[Some records]
▼▼▼
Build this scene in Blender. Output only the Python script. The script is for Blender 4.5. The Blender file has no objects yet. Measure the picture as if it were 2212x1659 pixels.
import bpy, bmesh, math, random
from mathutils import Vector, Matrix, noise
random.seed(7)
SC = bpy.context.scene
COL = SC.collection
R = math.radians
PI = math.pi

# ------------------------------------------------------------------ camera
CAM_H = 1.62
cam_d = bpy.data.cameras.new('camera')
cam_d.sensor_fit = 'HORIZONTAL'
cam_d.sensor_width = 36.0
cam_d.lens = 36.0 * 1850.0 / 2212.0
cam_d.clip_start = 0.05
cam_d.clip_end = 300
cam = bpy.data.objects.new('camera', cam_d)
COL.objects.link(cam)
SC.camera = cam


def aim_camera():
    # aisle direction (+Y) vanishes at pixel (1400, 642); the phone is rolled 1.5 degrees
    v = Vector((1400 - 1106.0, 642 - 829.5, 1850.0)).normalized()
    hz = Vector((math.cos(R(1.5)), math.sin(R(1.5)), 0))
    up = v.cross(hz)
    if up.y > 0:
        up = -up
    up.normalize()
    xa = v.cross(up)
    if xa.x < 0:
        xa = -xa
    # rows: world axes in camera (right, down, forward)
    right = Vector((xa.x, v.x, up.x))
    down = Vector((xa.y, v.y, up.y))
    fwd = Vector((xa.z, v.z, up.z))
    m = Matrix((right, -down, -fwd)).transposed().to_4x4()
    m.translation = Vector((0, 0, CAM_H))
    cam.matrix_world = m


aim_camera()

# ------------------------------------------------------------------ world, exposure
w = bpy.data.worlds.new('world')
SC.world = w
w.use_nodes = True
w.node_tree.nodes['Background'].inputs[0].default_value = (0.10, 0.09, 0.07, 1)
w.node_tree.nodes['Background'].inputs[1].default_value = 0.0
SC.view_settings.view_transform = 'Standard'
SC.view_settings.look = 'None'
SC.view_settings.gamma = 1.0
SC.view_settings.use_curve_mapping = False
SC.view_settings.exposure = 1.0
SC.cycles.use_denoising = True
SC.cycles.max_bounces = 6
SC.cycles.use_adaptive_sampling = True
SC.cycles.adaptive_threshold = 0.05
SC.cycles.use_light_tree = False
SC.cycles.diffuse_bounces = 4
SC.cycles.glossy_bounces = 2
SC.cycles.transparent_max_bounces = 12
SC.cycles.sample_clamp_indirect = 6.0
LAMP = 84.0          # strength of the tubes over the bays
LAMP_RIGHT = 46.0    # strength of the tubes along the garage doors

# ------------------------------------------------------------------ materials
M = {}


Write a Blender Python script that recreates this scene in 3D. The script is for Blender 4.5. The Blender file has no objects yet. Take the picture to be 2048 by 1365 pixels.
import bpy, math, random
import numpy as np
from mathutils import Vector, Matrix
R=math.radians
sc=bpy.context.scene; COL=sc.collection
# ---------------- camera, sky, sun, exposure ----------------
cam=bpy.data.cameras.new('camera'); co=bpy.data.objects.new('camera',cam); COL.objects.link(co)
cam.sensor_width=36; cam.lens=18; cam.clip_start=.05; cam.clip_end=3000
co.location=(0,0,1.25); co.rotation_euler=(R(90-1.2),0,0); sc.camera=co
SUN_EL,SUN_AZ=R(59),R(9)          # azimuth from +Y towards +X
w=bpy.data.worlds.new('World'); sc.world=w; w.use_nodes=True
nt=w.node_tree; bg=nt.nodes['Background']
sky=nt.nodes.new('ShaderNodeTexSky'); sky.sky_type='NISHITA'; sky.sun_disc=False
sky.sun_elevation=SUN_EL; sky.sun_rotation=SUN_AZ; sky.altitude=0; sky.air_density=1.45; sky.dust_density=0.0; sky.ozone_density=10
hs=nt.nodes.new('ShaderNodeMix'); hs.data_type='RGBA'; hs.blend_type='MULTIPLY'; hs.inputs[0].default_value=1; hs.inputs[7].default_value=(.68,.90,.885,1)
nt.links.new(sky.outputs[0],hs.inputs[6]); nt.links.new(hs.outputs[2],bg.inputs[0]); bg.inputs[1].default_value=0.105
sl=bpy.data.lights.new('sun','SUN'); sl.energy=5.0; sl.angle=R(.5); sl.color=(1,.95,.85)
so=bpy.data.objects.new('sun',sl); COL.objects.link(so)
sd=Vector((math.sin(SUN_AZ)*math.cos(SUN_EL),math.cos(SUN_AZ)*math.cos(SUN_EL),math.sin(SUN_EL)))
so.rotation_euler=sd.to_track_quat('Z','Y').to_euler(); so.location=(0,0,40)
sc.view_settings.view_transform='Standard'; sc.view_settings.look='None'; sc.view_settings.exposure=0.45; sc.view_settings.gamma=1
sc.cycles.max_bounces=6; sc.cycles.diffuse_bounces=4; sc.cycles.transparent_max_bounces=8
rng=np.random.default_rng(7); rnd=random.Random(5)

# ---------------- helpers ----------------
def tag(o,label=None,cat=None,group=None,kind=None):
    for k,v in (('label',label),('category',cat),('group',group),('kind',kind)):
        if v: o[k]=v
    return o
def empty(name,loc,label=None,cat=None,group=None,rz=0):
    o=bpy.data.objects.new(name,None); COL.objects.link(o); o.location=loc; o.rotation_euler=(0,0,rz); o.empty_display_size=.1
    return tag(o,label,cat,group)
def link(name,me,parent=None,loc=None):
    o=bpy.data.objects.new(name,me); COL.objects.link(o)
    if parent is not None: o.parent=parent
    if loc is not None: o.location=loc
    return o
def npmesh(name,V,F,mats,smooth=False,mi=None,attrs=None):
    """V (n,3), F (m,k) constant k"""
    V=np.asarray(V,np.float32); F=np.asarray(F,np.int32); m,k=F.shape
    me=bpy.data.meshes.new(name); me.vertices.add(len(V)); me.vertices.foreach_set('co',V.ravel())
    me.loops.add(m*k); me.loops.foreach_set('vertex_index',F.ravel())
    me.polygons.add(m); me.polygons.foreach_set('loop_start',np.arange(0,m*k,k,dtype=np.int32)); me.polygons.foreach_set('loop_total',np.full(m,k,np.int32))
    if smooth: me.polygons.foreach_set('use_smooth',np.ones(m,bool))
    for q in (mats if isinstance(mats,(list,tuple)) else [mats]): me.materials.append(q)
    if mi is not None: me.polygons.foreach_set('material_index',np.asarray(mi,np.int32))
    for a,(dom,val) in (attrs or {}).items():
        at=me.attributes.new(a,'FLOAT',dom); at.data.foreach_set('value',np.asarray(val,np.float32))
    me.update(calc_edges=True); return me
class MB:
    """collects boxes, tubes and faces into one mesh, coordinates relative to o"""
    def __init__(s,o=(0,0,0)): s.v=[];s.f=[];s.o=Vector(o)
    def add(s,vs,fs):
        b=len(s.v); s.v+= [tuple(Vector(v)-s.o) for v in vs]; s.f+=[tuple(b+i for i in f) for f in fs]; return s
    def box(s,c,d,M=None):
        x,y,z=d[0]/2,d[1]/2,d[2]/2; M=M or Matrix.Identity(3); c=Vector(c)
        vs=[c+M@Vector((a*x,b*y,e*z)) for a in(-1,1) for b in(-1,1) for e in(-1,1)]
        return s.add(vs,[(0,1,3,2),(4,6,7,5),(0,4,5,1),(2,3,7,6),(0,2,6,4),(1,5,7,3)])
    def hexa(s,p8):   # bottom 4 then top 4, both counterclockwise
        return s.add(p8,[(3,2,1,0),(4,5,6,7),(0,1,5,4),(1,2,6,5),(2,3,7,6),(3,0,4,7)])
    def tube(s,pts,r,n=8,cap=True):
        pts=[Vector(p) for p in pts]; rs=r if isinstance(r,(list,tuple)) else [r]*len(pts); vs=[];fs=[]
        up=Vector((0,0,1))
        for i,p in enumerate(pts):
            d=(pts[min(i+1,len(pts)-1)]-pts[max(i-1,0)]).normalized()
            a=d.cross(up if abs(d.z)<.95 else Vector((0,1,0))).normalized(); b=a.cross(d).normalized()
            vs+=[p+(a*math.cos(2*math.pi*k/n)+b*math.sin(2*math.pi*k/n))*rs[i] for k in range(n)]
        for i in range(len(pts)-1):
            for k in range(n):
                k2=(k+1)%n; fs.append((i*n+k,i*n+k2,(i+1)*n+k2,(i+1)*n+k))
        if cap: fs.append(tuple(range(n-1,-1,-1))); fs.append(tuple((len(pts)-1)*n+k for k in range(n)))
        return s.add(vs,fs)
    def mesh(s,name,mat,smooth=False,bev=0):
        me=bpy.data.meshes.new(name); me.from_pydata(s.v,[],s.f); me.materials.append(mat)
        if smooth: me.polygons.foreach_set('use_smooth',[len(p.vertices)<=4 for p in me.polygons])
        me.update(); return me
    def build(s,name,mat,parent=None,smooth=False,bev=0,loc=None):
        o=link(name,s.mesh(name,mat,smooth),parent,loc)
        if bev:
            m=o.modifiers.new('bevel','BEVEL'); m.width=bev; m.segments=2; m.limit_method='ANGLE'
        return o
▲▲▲
Given task
Every line from the first entry to the line containing "PI = math.pi" should be transcribed exactly, and nothing beyond it.

Response to this exercise
Build this scene in Blender. Output only the Python script. The script is for Blender 4.5. The Blender file has no objects yet. Measure the picture as if it were 2212x1659 pixels.
import bpy, bmesh, math, random
from mathutils import Vector, Matrix, noise
random.seed(7)
SC = bpy.context.scene
COL = SC.collection
R = math.radians
PI = math.pi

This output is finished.